Magdaleno died at the scene, and Cruz died on Tuesday.
Authorities say the men held on as Montgomery drove off with their truck. The pair had been loading Magdaleno’s pickup with luggage at checkout time when Montgomery jumped into the vehicle and drove away from the valet area at the Flamingo hotel-casino.
Police said witness accounts and a security video that has not yet been made public shows Magdaleno running after the pickup, shouting that he was a CHP officer and jumping into the cargo bed with Cruz.
The pickup sped off, later colliding with an SUV and smashing into a traffic signal pole in front of the Rio All-Suites Hotel & Casino.
Montgomery told police he recalled wandering the Flamingo and then the crash, but couldn’t remember anything in between.
But the story may be getting more complicated.
Montgomery’s attorney, Michael Becker of Las Vegas, told the Associated Press, “This case, I think there’s more to it than meets the surface.” But he refused to say more until he reviews all the evidence against his client.
Becker said Montgomery works at a Whole Foods supermarket in Tustin, Calif., and was a “lawful person” who was injured and shaken by the incident.
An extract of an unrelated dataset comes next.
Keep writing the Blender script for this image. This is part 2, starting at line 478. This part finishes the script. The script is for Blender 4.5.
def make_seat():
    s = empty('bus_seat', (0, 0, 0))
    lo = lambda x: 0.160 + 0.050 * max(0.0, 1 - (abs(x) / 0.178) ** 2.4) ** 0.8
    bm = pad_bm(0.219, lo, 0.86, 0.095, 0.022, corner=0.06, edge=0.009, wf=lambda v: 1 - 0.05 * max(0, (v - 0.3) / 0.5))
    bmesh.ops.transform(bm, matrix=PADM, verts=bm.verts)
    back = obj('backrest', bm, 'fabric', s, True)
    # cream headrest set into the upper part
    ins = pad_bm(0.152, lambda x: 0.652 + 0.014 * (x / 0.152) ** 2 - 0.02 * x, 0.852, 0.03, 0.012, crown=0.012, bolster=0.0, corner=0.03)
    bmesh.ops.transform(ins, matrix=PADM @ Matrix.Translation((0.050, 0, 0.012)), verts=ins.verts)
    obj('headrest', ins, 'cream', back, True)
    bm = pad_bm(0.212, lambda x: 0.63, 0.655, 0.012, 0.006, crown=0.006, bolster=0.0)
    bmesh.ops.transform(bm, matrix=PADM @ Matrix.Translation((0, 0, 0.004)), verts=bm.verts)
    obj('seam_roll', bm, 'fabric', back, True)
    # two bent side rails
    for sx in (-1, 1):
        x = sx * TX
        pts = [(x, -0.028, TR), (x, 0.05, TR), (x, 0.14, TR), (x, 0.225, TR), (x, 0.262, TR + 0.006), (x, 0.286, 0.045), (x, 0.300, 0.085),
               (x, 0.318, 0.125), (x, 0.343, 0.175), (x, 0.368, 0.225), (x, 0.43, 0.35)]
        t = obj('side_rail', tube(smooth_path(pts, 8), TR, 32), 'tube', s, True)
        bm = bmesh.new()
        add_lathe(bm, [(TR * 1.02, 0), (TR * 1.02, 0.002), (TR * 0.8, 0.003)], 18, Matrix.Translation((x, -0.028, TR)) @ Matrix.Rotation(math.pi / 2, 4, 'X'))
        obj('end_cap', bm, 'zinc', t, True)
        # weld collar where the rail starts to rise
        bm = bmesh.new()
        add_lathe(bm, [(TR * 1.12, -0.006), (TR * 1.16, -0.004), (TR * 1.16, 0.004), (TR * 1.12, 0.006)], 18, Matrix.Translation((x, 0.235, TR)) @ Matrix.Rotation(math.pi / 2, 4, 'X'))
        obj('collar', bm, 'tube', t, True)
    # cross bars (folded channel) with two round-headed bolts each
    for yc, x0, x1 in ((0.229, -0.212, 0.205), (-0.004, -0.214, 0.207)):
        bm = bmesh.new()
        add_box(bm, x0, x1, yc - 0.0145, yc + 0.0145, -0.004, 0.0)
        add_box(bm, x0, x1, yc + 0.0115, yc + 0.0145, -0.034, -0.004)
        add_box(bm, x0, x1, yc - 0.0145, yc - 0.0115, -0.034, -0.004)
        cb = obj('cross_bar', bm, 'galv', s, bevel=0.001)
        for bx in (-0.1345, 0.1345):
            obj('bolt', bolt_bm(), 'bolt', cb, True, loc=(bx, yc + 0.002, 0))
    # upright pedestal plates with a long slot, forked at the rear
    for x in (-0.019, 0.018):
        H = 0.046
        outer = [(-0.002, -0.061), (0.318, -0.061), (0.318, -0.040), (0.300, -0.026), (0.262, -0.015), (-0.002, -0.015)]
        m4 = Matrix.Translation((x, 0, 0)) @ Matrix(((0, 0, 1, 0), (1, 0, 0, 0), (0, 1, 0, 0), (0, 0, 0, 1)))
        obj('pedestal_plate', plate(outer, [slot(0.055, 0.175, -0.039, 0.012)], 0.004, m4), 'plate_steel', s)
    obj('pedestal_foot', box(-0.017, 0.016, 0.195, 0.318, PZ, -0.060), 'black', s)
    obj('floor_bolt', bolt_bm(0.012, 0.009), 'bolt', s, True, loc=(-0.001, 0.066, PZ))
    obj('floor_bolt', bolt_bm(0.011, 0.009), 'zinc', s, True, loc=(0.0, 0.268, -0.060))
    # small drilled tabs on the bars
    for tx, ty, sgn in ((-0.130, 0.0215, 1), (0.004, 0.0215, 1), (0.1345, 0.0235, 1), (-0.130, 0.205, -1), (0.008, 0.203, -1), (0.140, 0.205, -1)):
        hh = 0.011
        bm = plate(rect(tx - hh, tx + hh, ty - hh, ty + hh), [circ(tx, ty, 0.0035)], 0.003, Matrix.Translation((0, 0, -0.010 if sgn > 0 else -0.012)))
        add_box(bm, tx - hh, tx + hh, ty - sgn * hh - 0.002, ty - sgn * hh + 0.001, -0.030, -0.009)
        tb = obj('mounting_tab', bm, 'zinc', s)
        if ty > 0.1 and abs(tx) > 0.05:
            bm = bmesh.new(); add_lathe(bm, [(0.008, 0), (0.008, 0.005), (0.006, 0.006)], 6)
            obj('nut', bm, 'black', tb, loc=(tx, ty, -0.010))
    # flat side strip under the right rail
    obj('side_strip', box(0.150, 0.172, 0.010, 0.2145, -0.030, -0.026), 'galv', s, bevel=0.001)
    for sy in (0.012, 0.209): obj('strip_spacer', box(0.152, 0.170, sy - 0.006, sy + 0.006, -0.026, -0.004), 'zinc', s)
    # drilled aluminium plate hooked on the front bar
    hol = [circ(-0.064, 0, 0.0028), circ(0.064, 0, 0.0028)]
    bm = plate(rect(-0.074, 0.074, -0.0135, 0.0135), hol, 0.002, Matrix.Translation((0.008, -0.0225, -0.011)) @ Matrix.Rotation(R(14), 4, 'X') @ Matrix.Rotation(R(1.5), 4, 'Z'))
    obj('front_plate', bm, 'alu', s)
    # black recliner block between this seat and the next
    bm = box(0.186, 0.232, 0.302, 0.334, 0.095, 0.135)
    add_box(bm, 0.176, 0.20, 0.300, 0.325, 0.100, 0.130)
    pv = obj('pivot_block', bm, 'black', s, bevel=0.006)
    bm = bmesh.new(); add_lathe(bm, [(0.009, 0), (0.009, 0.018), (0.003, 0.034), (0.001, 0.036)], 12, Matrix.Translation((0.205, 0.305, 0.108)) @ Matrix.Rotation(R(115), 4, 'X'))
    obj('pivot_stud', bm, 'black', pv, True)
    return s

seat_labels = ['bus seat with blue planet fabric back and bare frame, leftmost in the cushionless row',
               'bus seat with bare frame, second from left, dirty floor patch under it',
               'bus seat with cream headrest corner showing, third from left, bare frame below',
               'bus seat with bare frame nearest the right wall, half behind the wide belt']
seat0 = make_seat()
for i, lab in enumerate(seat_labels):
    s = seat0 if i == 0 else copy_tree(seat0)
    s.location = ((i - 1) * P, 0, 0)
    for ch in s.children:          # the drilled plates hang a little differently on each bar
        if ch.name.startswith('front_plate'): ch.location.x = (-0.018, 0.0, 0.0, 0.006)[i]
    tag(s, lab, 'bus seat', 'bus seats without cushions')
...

The attorney said his client was in Las Vegas with his girlfriend and her children, and had been staying at another hotel on the Strip.
The CHP’s Harris, however, said he knew of no mitigating circumstances to the crime.
“We’re pretty much focused on what we have to do when Jesse gets back home,” he told The Times. “His girlfriend is holding up. We’re all pretty much focused on getting done what needs to be done.”